The manuscript presents the most recent version of the WaterGAP model (v2.2e). Refinements, new algorithms, and updated data for calibration are presented. The manuscript is well-written, and the overall evaluation section is comprehensive and competently performed. My primary concern is the link between the extensive software modifications and data increment and the overarching scientific goal of assessing global and regional water resources. Even though the modifications, data additions, and model evaluation are comprehensively described, their scientific significance is not sufficiently justified in the context of water resources assessment. In this sense, I consider revisions (mostly related to rephrasing and further discussions) to be needed before publication. Please see below for my specific comments:

Comment 1: The authors cite three papers to introduce the WaterGAP model. However, definitions necessary to understand the implemented modifications are missing. As a reader, I spent extra time reviewing the referenced papers to understand the main changes. Examples of these definitions include "naturalized mode" (L45), "standard runs" (L46-L47), and "local lakes algorithm" (L46), to name some just in section 2.1. Introducing the model's main features might be better so readers don't need to jump between papers (see related comment 2).
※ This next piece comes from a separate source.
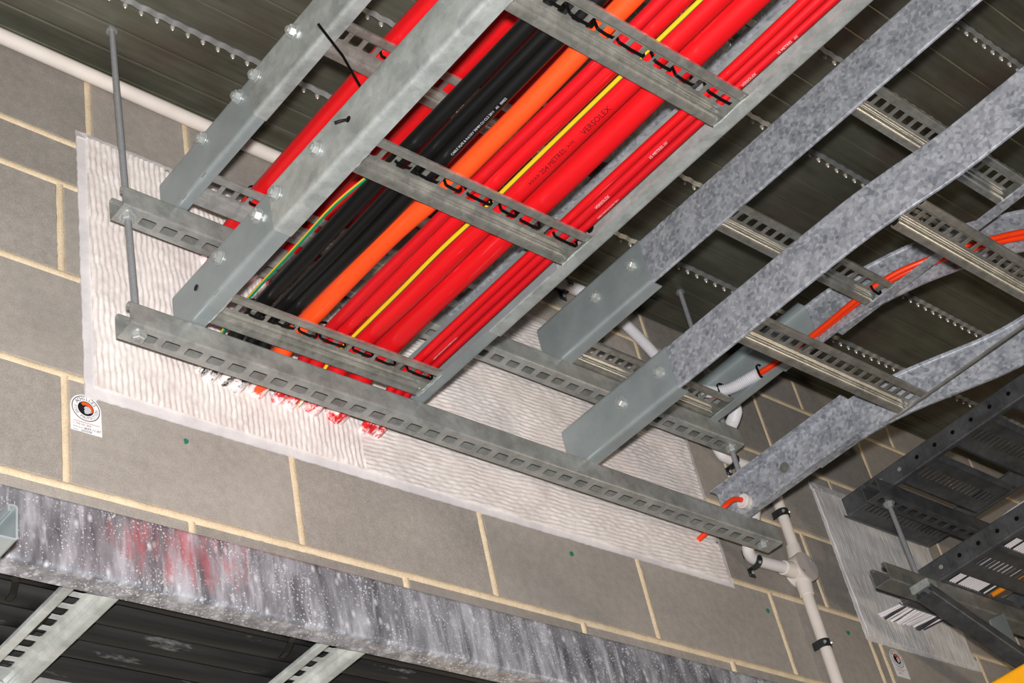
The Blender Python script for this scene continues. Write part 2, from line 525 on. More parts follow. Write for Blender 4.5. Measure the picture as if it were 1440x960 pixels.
# ------------------------------------------------------------------ setting: block wall
wall = MB().box((-0.75, 0.004, -0.75), (3.7, 0.14, 1.0)).build('wall_back', M['mortar'])
tag(wall, 'grey concrete block wall with sand coloured mortar joints', None, None, 'structure')
def in_view(x0, x1, z0, z1, pad=160):
    us, vs2 = [], []
    for x in (x0, x1):
        for z in (z0, z1):
            d = Vector((x, 0, z)) - CAM
            q = d.dot(FWD)
            us.append(720 + 2222.4 * d.dot(RIGHT) / q); vs2.append(480 + 2222.4 * d.dot(DOWN) / q)
    return max(us) > -pad and min(us) < 1440 + pad and max(vs2) > -pad and min(vs2) < 960 + pad
J = 0.0055
def mortar_bead(p, q, hw, hgt, name='mortar_joint'):
    """irregular struck mortar between two points on the wall face"""
    p, q = Vector(p), Vector(q)
    L = (q - p).length
    n = max(2, int(L / 0.011))
    d = (q - p).normalized(); w = Vector((-d.z, 0, d.x))
    V_, F_ = [], []
    for k in range(n + 1):
        c = p + (q - p) * (k / n)
        a = hw * random.uniform(0.88, 1.2); b = hw * random.uniform(0.88, 1.2); g = hgt * random.uniform(0.7, 1.25)
        for (u, y) in ((-a, 0.002), (-a * 0.72, -g * 0.75), (0.0, -g), (b * 0.72, -g * 0.75), (b, 0.002)):
            V_.append(c + w * u + Vector((0, y, 0)))
    for k in range(n):
        for i in range(4):
            F_.append((5 * k + i, 5 * k + i + 1, 5 * k + 6 + i, 5 * k + 5 + i))
    return MB().add(V_, F_).build(name, M['mortar'], wall, smooth=70)
BEADS = set()
def add_block(x0, x1, z0, z1):
    if x1 - x0 < 0.02 or not in_view(x0, x1, z0, z1): return
    b = MB().box((x0 + J, -0.0 + random.uniform(-0.0008, 0.0008), z0 + J), (x1 - J, 0.05, z1 - J), 0.0022)
    b.build('concrete_block', M['block'], wall)
    if (round(x0, 3), round(z0, 3)) not in BEADS:
        BEADS.add((round(x0, 3), round(z0, 3)))
        hg = 0.0026 if z0 < 0.15 else 0.0012
        mortar_bead((x0, 0, z0 + 0.004), (x0, 0, z1 - 0.004), 0.0062, hg * 0.9)
        mortar_bead((x0, 0, z0), (x1, 0, z0), 0.0068, hg)
def course(z0, z1, joints):
    for a, b in zip(joints, joints[1:]): add_block(a, b, z0, z1)
even = [-0.8 + 0.4 * k for k in range(12)]
odd = [-0.6 + 0.4 * k for k in range(11)]
course(-0.6, -0.4, odd); course(-0.4, -0.2, even); course(-0.2, 0.0, odd)
course(0.0, 0.2, [v for v in even if v < 1.7] + [1.917, 1.955, 2.36, 2.76, 3.16, 3.6])
course(0.2, 0.4, odd); course(0.4, 0.6, even)
course(0.6, 0.704, [-0.8, -0.35, 0.45, 0.85, 1.05])
course(0.704, 0.925, [-0.8, -0.34, 0.058, 0.255, 0.655, 1.05])
course(0.6, 0.808, [1.05, 1.41, 1.81, 2.21, 2.61, 3.01, 3.6])
course(0.808, 0.925, [1.05, 1.46, 1.61, 2.01, 2.385, 2.785, 3.2, 3.6])

for (x, z, lab) in [(0.2, 0.14, 'green plastic plug in the block beneath the white seal, beside the sticker'), (1.014, 0.143, 'green plastic plug in the third block from the sticker'),
                    (1.571, 0.146, 'green plastic plug in the block left of the vertical conduit'), (1.84, 0.151, 'green plastic plug in the block right of the vertical conduit')]:
    mb = MB()
    pts = [(0.0036 * math.cos(a) * random.uniform(.7, 1.3), 0.0046 * math.sin(a) * random.uniform(.8, 1.2)) for a in [k * math.pi / 5 for k in range(10)]]
    mb.prism(pts, (x, -0.003, z), X, Z, Y, 0.008)
    mb.tube([(x, -0.004, z), (x, 0.002, z)], 0.0028, 8)
    tag(mb.build('wall_plug', M['green_plug']), lab, 'wall plug', 'green plugs in the block wall')

# ------------------------------------------------------------------ setting: metal deck ceiling
HC = 0.925
ceil = MB().box((-0.8, -1.9, HC + 0.035), (4.6, 0.14, HC + 0.06)).build('ceiling', M['deck'])
tag(ceil, 'dark metal deck ceiling with folded seams', None, None, 'structure')
RIBS = [-0.157 - 0.2 * k for k in range(9)]
edges = [0.0] + RIBS
for a, b in zip(edges, edges[1:]):
    y1 = a - (0.004 if a == 0 else 0.011)
    y0 = b + 0.004
    w = y1 - y0
    prof = [(y0, 0.03), (y0, 0.0)]
    for s in (0.36, 0.7):
        yy = y0 + w * s
        prof += [(yy - 0.003, 0.0), (yy - 0.001, 0.0008), (yy + 0.001, 0.0008), (yy + 0.003, 0.0)]
    prof += [(y1, 0.0), (y1, 0.03)]
    MB().sheet(prof, 0.001, [(Vector((-0.8, 0, HC)), Y, Z), (Vector((4.6, 0, HC)), Y, Z)]).build('deck_sheet', M['deck'], ceil)
# seam lips and crimp nubs
for r in RIBS[:7]:
    st = []
    lip = MB()
    n = 0
    prof = [(r - 0.009, 0.012), (r - 0.008, 0.0), (r - 0.001, -0.006), (r + 0.003, -0.002), (r + 0.004, 0.006)]
    x = -0.8
    while x < 4.6:
        st.append((Vector((x, 0.0012 * math.sin(x * 2 * math.pi / 0.031), HC)), Y, Z))
        x += 0.031 / 4
    lip.sheet(prof, 0.001, st)
    lp = lip.build('seam_lip', M['deck_edge'], ceil, smooth=40)
    nb = MB()
    x = -0.17
    while x < 3.0:
        cx = x
        V_, F_ = [], []
        rings = 4; seg = 7
        for i in range(rings):
            th = i / (rings - 1) * math.pi / 2
            for k in range(seg):
                q = 2 * math.pi * k / seg
                V_.append((cx + 0.0043 * math.cos(th) * math.cos(q), r + 0.006 + 0.0043 * math.cos(th) * math.sin(q), HC - 0.001 - 0.011 * math.sin(th)))
        for i in range(rings - 1):
            for k in range(seg):
                F_.append((i * seg + k, i * seg + (k + 1) % seg, (i + 1) * seg + (k + 1) % seg, (i + 1) * seg + k))
        nb.add(V_, F_)
        x += 0.031
    tag(nb.build('crimp_nubs', M['nub'], ceil, smooth=60), None, None, None, 'stuff')
# angle along the top of the wall
trim = MB().sheet(fillet([(-0.042, 0.923), (-0.004, 0.923), (-0.004, 0.898)], 0.003), 0.002, [(Vector((-0.8, 0, 0)), Y, Z), (Vector((3.7, 0, 0)), Y, Z)])
tag(trim.build('trim_1', M['deck'], None, smooth=40), 'dark steel edge angle where ceiling meets block wall', None, None, 'structure')

# ------------------------------------------------------------------ fire seal on the wall behind the ladders
def ridged(mb, x0, x1, z0, z1, y_base, amp, pitch, angle, step_u, step_v, wob=0.0012, seed=1):
    rnd = random.Random(seed)
    nx = max(2, int((x1 - x0) / step_u)); nz = max(2, int((z1 - z0) / step_v))
    ph = [rnd.uniform(0, 6.28) for _ in range(8)]
    ca, sa = math.cos(angle), math.sin(angle)
    V_, F_ = [], []
    for j in range(nz + 1):
        z = z0 + (z1 - z0) * j / nz
        for i in range(nx + 1):
            x = x0 + (x1 - x0) * i / nx
            u = x * ca + z * sa; v = -x * sa + z * ca
            w = wob * (math.sin(v * 38 + ph[0]) + 0.7 * math.sin(v * 91 + u * 20 + ph[1]) + 0.5 * math.sin(u * 47 + v * 160 + ph[2]))
            t = (u + w) / pitch * 2 * math.pi
            hgt = amp * (0.5 + 0.5 * math.sin(t)) * (0.75 + 0.25 * math.sin(v * 60 + u * 33 + ph[3]))
            hgt += 0.0012 * math.sin(x * 23 + ph[4]) * math.sin(z * 29 + ph[5]) + 0.0007 * math.sin(v * 210 + 6 * math.sin(u * 60)) + rnd.uniform(-0.00022, 0.00022) + 0.0009 * max(0.0, math.sin(v * 75 + 2.2 * math.sin(u * 41 + ph[6]) + ph[7])) ** 6
            V_.append((x, y_base - hgt, z))
    for j in range(nz):
        for i in range(nx):
            a = j * (nx + 1) + i
            F_.append((a, a + 1, a + nx + 2, a + nx + 1))
    mb.add(V_, F_)
    # sides back to the wall
    bor = [(i, 0) for i in range(nx + 1)] + [(nx, j) for j in range(1, nz + 1)] + [(i, nz) for i in range(nx - 1, -1, -1)] + [(0, j) for j in range(nz - 1, 0, -1)]
    b0 = len(mb.v)
    off = b0 - len(V_)
    for (i, j) in bor:
        p = V_[j * (nx + 1) + i]
        mb.v.append((p[0], -0.0016, p[2]))
    m_ = len(bor)
    for k in range(m_):
        k2 = (k + 1) % m_
        A = off + bor[k][1] * (nx + 1) + bor[k][0]; B = off + bor[k2][1] * (nx + 1) + bor[k2][0]
        mb.f.append((A, b0 + k, b0 + k2, B))
    return mb
def strip_irregular(pts_a, pts_b, y, t, n, seed, jag=0.0008):
    """flat strip between two lines on the wall with a ragged edge"""
    rnd = random.Random(seed)
    mb = MB()
    A0, A1, B0, B1 = [Vector((p[0], 0, p[1])) for p in (pts_a[0], pts_a[1], pts_b[0], pts_b[1])]
    V_ = []
    for k in range(n + 1):
        s = k / n
        a = A0.lerp(A1, s) + Vector((rnd.uniform(-jag, jag), 0, rnd.uniform(-jag, jag)))
        b = B0.lerp(B1, s) + Vector((rnd.uniform(-jag, jag), 0, rnd.uniform(-jag, jag)))
        V_ += [(a.x, -0.0016, a.z), (a.x, y, a.z), (b.x, y - t, b.z), (b.x, -0.0016, b.z)]
    F_ = []
    for k in range(n):
        for i in range(4):
            j = (i + 1) % 4
            F_.append((4 * k + i, 4 * k + j, 4 * k + 4 + j, 4 * k + 4 + i))
    F_.append((0, 1, 2, 3)); F_.append((4 * n + 3, 4 * n + 2, 4 * n + 1, 4 * n))
    return mb.add(V_, F_)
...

As for GMD guidelines, for model description papers, it should be possible for independent scientists to build a model that, while not necessarily numerically identical, will produce equivalent results. In the current manuscript stage, the last is very hard to achieve.

Comment 2: The model modifications are widely discussed in Section 2. However, as a reader, it is hard to visualize the model as a whole and identify the modified components. A scheme presenting the model's overall structure with the modified stages highlighted might be helpful.

Comment 3: Following an analysis of the simulated monthly time series of reservoir water storage to observations for 16 reservoirs in the United States, the authors decided to drop off the 85% maximum storage capacity assumption implemented in version 2.2d (Müller Schmied et al. 2021) (due to model underestimation in 11 of the analyzed cases). This implies that the decision to remove the original assumption is based on a local-based analysis where ~30% of the model results did not show underestimation issues. Thus, I am failing to see the reason for extrapolating these local results to the global implementation of the model. Furthermore, Figures S1 and S2 might indicate more pressing issues related to the model's accuracy (e.g., seasonality) that might not be improved by simply removing the assumption.

Comment 4: Section 5 presents the effects of the model modifications on multiple areas and the impact of differential forcing. Overall, the effect of the implemented changes seems to be minor. However, I found it challenging to visualize the minor differences because most of the baseline results (from v2.2d) are presented in Supplementary Material. I would recommend summarizing the results as differences of v2.2e from the original implementation rather than presenting each version independently. Furthermore, this issue connects to my general comment about the lack of scientific justification for the model modifications. If model parametrizations and data changes lead to almost negligible changes, the scientific rationale for implementing them should be discussed further.